- DATA SECTION:
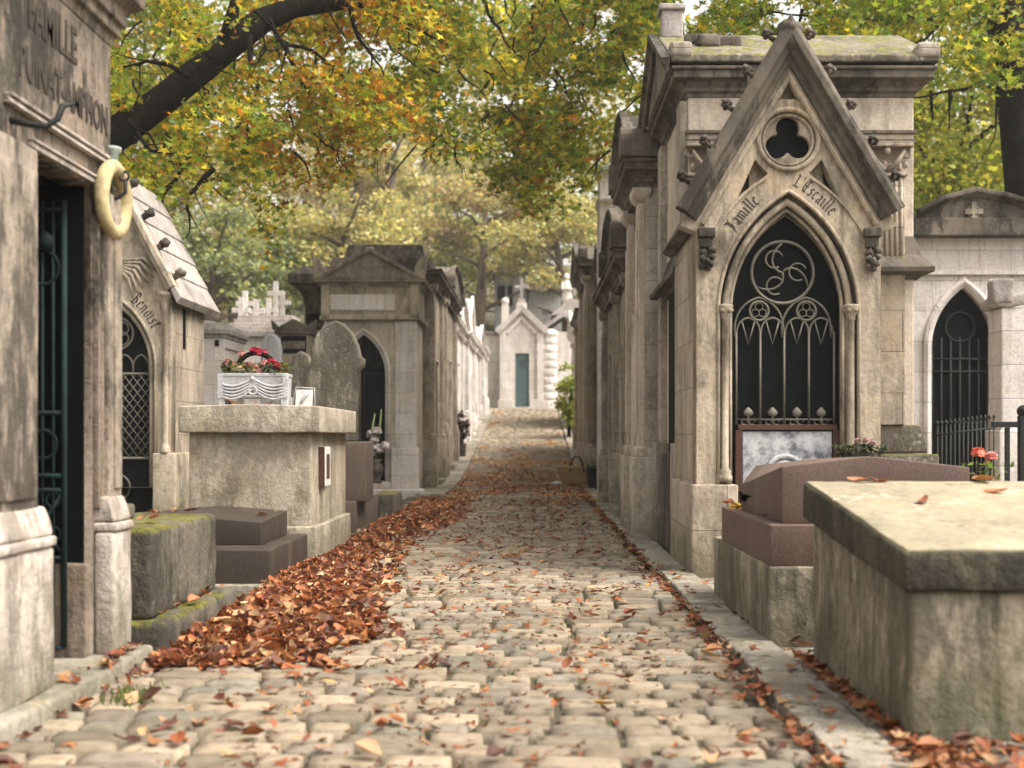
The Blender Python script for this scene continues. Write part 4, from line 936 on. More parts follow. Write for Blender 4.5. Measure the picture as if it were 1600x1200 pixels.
# chapel with white tablet
A = thing('tablet_chapel', 'weathered chapel with low pediment, long white name tablet and tall dark arched door', 'tomb chapel', (-2.75, 20.6, -.02))
as_ = 20.6/F_PX; ax0 = VX-2.75/as_
def ax_(px): return (px-ax0)*as_
def az_(py): return EYE-(py-VY)*as_+.02
mb = MB(); ca = ax_(568); mb.plate([(-.77, .1), (-.77, az_(500)), (.77, az_(500)), (.77, .1)], [arch(.92, .26, az_(585), az_(512), ca)[::-1]], 0, .2, .006)
mb.box((-.766, .204, -.05), (.766, 1.2, az_(500)-.004)); mb.build('wall', M['clean'], A)
mb = MB(); mb.rbox((ax_(612), -.07, .0), (.8, .3, az_(700)), .01, .15, .002); mb.rbox((ax_(612)-.9-.5, -.07, 0), (ax_(612)-.95, .3, az_(700)), .01, .15, .002); mb.rbox((-.8, -.3, -.1), (.9, .2, .14), .015, .2, .003); mb.rbox((ca-.5, -.02, .14), (ax_(612)-.002, .2, .27), .01); mb.build('plinth', M['pale'], A)
for (a, b) in ((ax_(618), .78), (-.78, -.6)):
    mb = MB(); mb.box((a, -.04, az_(700)), (b, -.002, az_(502))); mb.build('pilaster', M['pale'], A, .01)
mb = MB(); mb.box((-.80, -.08, az_(500)), (.80, 1.25, az_(450))); mb.sweep([(-.8, -.08, az_(500)), (.8, -.08, az_(500)), (.8, 1.25, az_(500)), (-.8, 1.25, az_(500))], [(-.02, -.02), (.05, .0), (.05, .05), (.02, .08), (-.02, .09)], (0, 0, 1), closed=True)
for x in (-.75, .75): mb.box((x-.07, -.13, az_(498)), (x+.07, -.081, az_(447)))
mb.build('entablature', M['warm'], A, .006)
mb = MB(); mb.box((ax_(517), -.1, az_(486)), (ax_(618), -.082, az_(461))); mb.build('name_tablet', M['pale'], A, .004)
mb = MB(); cornice(mb, -.8, .8, -.08, 1.25, az_(450), 1.1, .6); mb.build('cornice', M['grey'], A, .006)
mb = MB(); mb.prism([(-.78, az_(436)), (0, az_(396)), (.78, az_(436))], -.18, 1.3); mb.sweep([(-.86, -.18, az_(437)), (0, -.18, az_(393)), (.86, -.18, az_(437))], [(-.03, -.01), (-.03, .07), (.03, .05), (.05, -.01)], (0, -1, 0)); mb.build('pediment', M['grey'], A, .01)
for sg in (-1, 1):
    mb = MB(); mb.prism([(sg*.76, az_(437)), (sg*.76, az_(420)), (sg*.84, az_(408)), (sg*.98, az_(400)), (sg*.94, az_(420)), (sg*.92, az_(437))], -.22, .02); mb.build('acroterion', M['grey'], A, .01)
mb = MB(); mb.blob((0, -.1, az_(392)), .07, (1.2, 1, .8), .3); mb.build('finial', M['grey'], A)
mb = MB()
for wd, yy in ((.93, 0), (.84, .04)): mb.sweep(xz(arch(wd, .28, az_(585), az_(512)-(.93-wd)*.6, ca, n=14), yy), ROLL, (0, -1, 0), smooth=True)
mb.build('arch_moulding', M['pale'], A)
mb = MB(); mb.plate(arch(.9, .24, az_(585), az_(514), ca), [], .13, .16); ad = mb.build('door', M['door'], A)
mb = MB(); mb.tube([(ca-.4, .11, az_(583)), (ca+.4, .11, az_(583))], .02); mb.tube([(ca, .11, .3), (ca, .11, az_(583))], .015)
for q in range(4): mb.torus((ca-.18+.36*(q % 2), .11, az_(560)+.3*(q//2)), .12, .01, seg=14)
mb.build('tracery', M['iron'], ad)
A2 = thing('cove_corniced_tomb', 'dark block tomb with deep hollow cornice, half hidden behind the tablet chapel', 'tomb', (-3.65, 21.6, 0))
z_c = PZ(445, 21.4)
mb = MB(); mb.box((-.38, -.2, 0), (.6, 1.1, z_c-.5)); mb.build('shaft', M['brown'], A2, .01)
mb = MB(); mb.sweep([(-.36, -.2, 0), (.6, -.2, 0), (.6, 1.1, 0), (-.36, 1.1, 0)], [(-.1, z_c-.78), (.03, z_c-.78), (.03, z_c-.7), (0, z_c-.68), (0, z_c-.4), (.04, z_c-.2), (.15, z_c-.04), (.26, z_c), (.26, z_c+.16), (.05, z_c+.3), (-.1, z_c+.32)], (0, 0, 1), closed=True); mb.box((-.33, -.15, z_c-.5), (.55, 1.05, z_c+.33)); mb.build('cove_cornice', M['goth_dark'], A2, .006)

# ------------------------------------------------------------------ far tombs on the left
T = thing('pale_tomb_house', 'pale tomb house with stepped ledge and tiny square window, beside the Benoist chapel', 'tomb chapel', (PX(325, 17.5), 17.5, 0))
mb = MB(); zt = PZ(528, 17.5); mb.box((-.6, 0, 0), (.24, 1.2, zt)); mb.build('wall', M['pale'], T, .01)
mb = MB(); mb.sweep([(-.6, 0, zt), (.24, 0, zt), (.24, 1.2, zt), (-.6, 1.2, zt)], [(-.03, 0), (.02, .0), (.02, .04), (.06, .06), (.06, .12), (.0, .2), (-.3, .28), (-.3, 0)], (0, 0, 1), closed=True); mb.box((-.58, .02, PZ(545, 17.5)), (.26, 1.1, PZ(543, 17.5)+.01)); mb.build('ledge', M['tile'], T, .006)
mb = MB(); mb.box((.1, -.012, PZ(541, 17.5)), (.16, .01, PZ(531, 17.5))); mb.build('window', M['door'], T)
T = thing('stepped_roof_tomb', 'pinkish tomb with a stepped stone slab roof seen over the planter', 'tomb', (PX(402, 25), 25, .3))
zt = PZ(525, 25)
mb = MB(); mb.box((-.65, 0, 0), (.65, 1.5, zt-.3)); mb.build('wall', M['pale'], T, .01)
mb = MB()
for k in range(5): mb.box((-.72+.035*k, -.1+.2*k, zt-.32+.1*k), (.72-.035*k, 1.6, zt-.2+.1*k))
mb.build('slab_roof', M['tile'], T, .01)
T = thing('black_pediment_tomb', 'blackened small temple tomb with a pointed pediment and horned corners', 'tomb', (PX(459, 19.5), 19.5, 0))
def qz(py): return PZ(py, 19.5)
mb = MB(); mb.box((-.25, 0, 0), (.25, .8, qz(522))); mb.build('body', M['brown'], T, .01)
mb = MB(); mb.prism([(-.3, qz(522)), (-.3, qz(515)), (0, qz(498)), (.3, qz(515)), (.3, qz(522))], -.06, .85); 
for sg in (-1, 1): mb.prism([(sg*.2, qz(516)), (sg*.33, qz(516)), (sg*.36, qz(500)), (sg*.3, qz(505))], -.06, .1)
mb.build('pediment', M['goth_dark'], T, .008)
mb = MB(); mb.box((-.2, -.01, qz(552)), (.2, .01, qz(525))); mb.build('niche', M['door'], T); mb = MB(); mb.box((-.18, -.02, qz(545)), (.18, .0, qz(533))); mb.build('name_band', M['roof'], T)
T = tag(MB().plate([(PX(a, 16), PZ(b, 16)) for a, b in ((452, 690), (452, 575), (458, 555), (470, 548), (482, 556), (488, 575), (488, 690))], [], 16, 16.2, .02).build('headstone', M['stele']), 'small rounded brown headstone peeping out between planter and lichened stele', 'headstone')
T = tag(MB().plate([(PX(a, 18), PZ(b, 18)) for a, b in ((407, 690), (407, 540), (413, 526), (424, 521), (434, 528), (438, 545), (438, 690))], [], 18, 18.2, .02).build('headstone', M['zinc']), 'pale grey arched headstone standing behind the red flowers', 'headstone')
for i, (px, top, lab) in enumerate(((377, 465, 'short pale stone cross standing over the stepped roof, leftmost'), (383, 455, 'thin pale cross beside the leftmost cross over the stepped roof'), (400, 468, 'slim white cross above the middle of the stepped roof'), (420, 466, 'slim white cross above the right part of the stepped roof'), (431, 440, 'tall pale cross, higher than its neighbours over the stepped roof'), (441, 455, 'rightmost pale cross of the distant group over the stepped roof'))):
    Y = 33+i*.7; mb = MB(); x = PX(px, Y); z1 = PZ(top, Y); z0 = terr(Y)
    mb.box((x-.07, Y-.07, z0), (x+.07, Y+.07, z1)); mb.box((x-.25, Y-.06, z1-.42), (x+.25, Y+.06, z1-.28)); mb.box((x-.2, Y-.2, z0-.2), (x+.2, Y+.2, z0+1.2))
    tag(mb.build('stone_cross', M['pale'], None, .01), lab, 'cross', 'distant stone crosses on the left')

# far end chapel
E = thing('end_chapel', 'white gabled chapel with grey-green door closing the far end of the path', 'tomb chapel', (PX(815, 46), 46, terr(46)-.08))
es = 46/F_PX; 
def ex(px): return (px-815)*es
def ez(py): return EYE-(py-VY)*es-(terr(46)-.08)
mb = MB(); dh_ = [(ex(805), .05), (ex(805), ez(552)), (ex(827), ez(552)), (ex(827), .05)]
mb.plate([(ex(781), -.4), (ex(781), ez(517)), (ex(815), ez(486)), (ex(849), ez(517)), (ex(849), -.4)], [dh_], 0, .25); mb.box((ex(782), .26, -.4), (ex(848), 3, ez(518))); mb.build('wall', M['pale'], E, .01)
for a in (786, 844):
    mb = MB(); mb.box((ex(a-5), -.12, -.4), (ex(a+5), -.01, ez(520))); mb.build('pilaster', M['pale'], E, .01)
mb = MB(); mb.sweep([(ex(776), 0, ez(519)), (ex(815), 0, ez(481)), (ex(854), 0, ez(519))], [(-.1, -.1), (-.1, .25), (.1, .2), (.16, .02), (.16, -.1)], (0, -1, 0)); mb.sweep([(ex(792), 0, ez(521)), (ex(815), 0, ez(497)), (ex(838), 0, ez(521))], [(-.05, -.01), (-.05, .1), (.05, .1), (.05, -.01)], (0, -1, 0)); mb.box((ex(815)-.2, -.2, ez(485)), (ex(815)+.2, .3, ez(474))); mb.build('gable', M['pale'], E, .01)
finial('cross', E, 0, .1, ez(475), M['tile'], 1.35)
mb = MB(); mb.box((ex(805)+.005, .08, .1), (ex(827)-.005, .14, ez(552)-.01)); dd = mb.build('door', M['gdoor'], E)
mb = MB(); 
for q in range(4): mb.box((ex(811+3*q), .07, ez(575)), (ex(812+3*q), .079, ez(562)))
mb.build('vents', M['iron'], dd)
mb = MB(); mb.box((ex(778), -.18, -.4), (ex(804), -.0-.003, .35)); mb.box((ex(828), -.18, -.4), (ex(852), -.003, .35)); mb.box((ex(800), -.3, -.5), (ex(832), .1, .06)); mb.build('plinth', M['pale'], E, .01)
T = thing('end_wall', 'pale masonry wall tomb left of the green-doored end chapel', 'tomb', (PX(768, 46.5), 46.5, terr(46)-.1))
mb = MB(); mb.box((-1.6, 0, -.4), (.33, 1.2, ez(520))); mb.build('wall', M['pale'], T, .01)
mb = MB(); cornice(mb, -1.6, .33, 0, 1.2, ez(522), .8, .6); mb.build('coping', M['tile'], T)
T = thing('round_tower_tomb', 'pale cylindrical tomb with drum joints right of the end chapel', 'tomb', (PX(858, 45.6), 46.3, terr(46)-.1))
mb = MB(); mb.lathe([(.3, -.4), (.33, .0)]+[q for k in range(9) for q in ((.32, .05+.3*k), (.32, .2+.3*k), (.32, .33+.3*k), (.314, .336+.3*k), (.314, .346+.3*k))]+[(.36, 2.8), (.38, 2.95), (.2, 3.05)], (0, 0, 0), 20); mb.build('drum', M['pale'], T)
T = thing('slanted_roof_tomb', 'grey slanting slab roof tomb beyond the round tomb', 'tomb', (PX(885, 48), 49, terr(48)))
mb = MB(); mb.box((-1.0, 0, 0), (.9, 2, 2.9)); mb.build('wall', M['pale'], T, .01)
mb = MB(); mb.prism([(-1.15, 2.9), (-.1, 3.7), (1.1, 3.1), (1.1, 2.95), (-.1, 3.5), (-1.1, 2.8)], -.2, 2.1); mb.prism([(-.6, 3.6), (.2, 4.3), (1.1, 3.9), (1.1, 3.7)], .3, 2.4); mb.build('roof', M['tile'], T, .01)
T = thing('obelisk', 'small white obelisk with round cap behind the end chapel', 'obelisk', (PX(789, 49), 49.5, terr(49)))
mb = MB(); h_ = PZ(474, 49)-terr(49); mb.box((-.2, -.2, 0), (.2, .2, h_), .06); mb.blob((0, 0, h_+.12), .17, (1, 1, 1.1), .1); mb.build('shaft', M['pale'], T)
T = thing('grey_mausoleum', 'grey mausoleum with dark windows on the rise behind the end chapel', 'mausoleum', (PX(828, 58), 58, terr(58)-.2))
ms = 58/F_PX; mz = terr(58)-.2
def mx(px): return (px-828)*ms
def mzz(py): return EYE-(py-VY)*ms-mz
mb = MB(); mb.box((mx(772), .3, 0), (mx(824), 4, mzz(428))); mb.box((mx(826), 0, 0), (mx(876), 3, mzz(455))); mb.build('wall', M['zinc'], T, .02)
mb = MB(); mb.prism([(mx(822), mzz(455)), (mx(828), mzz(440)), (mx(862), mzz(432)), (mx(880), mzz(444)), (mx(880), mzz(455))], -.3, 3.2); mb.box((mx(768), .0, mzz(428)), (mx(825), 4.2, mzz(420))); mb.build('roof', M['stele'], T, .02)
for (a, b) in ((777, 789), (793, 801)):
    mb = MB(); mb.box((mx(a), .27, mzz(477)), (mx(b), .31, mzz(445))); mb.build('window', M['door'], T)
mb = MB(); mb.box((mx(848), -.03, mzz(490)), (mx(859), .01, mzz(483))); mb.build('vent', M['stele'], T)
T = thing('stone_figure', 'pale hooded stone figure on a column above the slanted roof tomb', 'statue', (PX(886, 50), 50.5, terr(50)))
h_ = PZ(470, 50)-terr(50); mb = MB(); mb.box((-.22, -.22, 0), (.22, .22, h_), .04); mb.build('column', M['tile'], T, .01)
mb = MB(); mb.lathe([(.2, h_), (.24, h_+.1), (.17, h_+.5), (.22, h_+.75), (.1, h_+.9), (.06, h_+.93)], (0, 0, 0), 12, sy=.7); mb.blob((0, -.03, h_+1.05), .14, (.9, 1, 1.1), .1); mb.tube([(-.17, -.05, h_+.8), (-.2, -.15, h_+.5), (0, -.2, h_+.55)], .06); mb.tube([(.17, -.05, h_+.8), (.2, -.15, h_+.5), (0, -.2, h_+.55)], .06); mb.build('figure', M['pale'], T)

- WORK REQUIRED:
Copy all lines from the material that contain "part".

- ANSWER TO THIS PROBLEM:
The Blender Python script for this scene continues. Write part 4, from line 936 on. More parts follow. Write for Blender 4.5. Measure the picture as if it were 1600x1200 pixels.
for i, (px, top, lab) in enumerate(((377, 465, 'short pale stone cross standing over the stepped roof, leftmost'), (383, 455, 'thin pale cross beside the leftmost cross over the stepped roof'), (400, 468, 'slim white cross above the middle of the stepped roof'), (420, 466, 'slim white cross above the right part of the stepped roof'), (431, 440, 'tall pale cross, higher than its neighbours over the stepped roof'), (441, 455, 'rightmost pale cross of the distant group over the stepped roof'))):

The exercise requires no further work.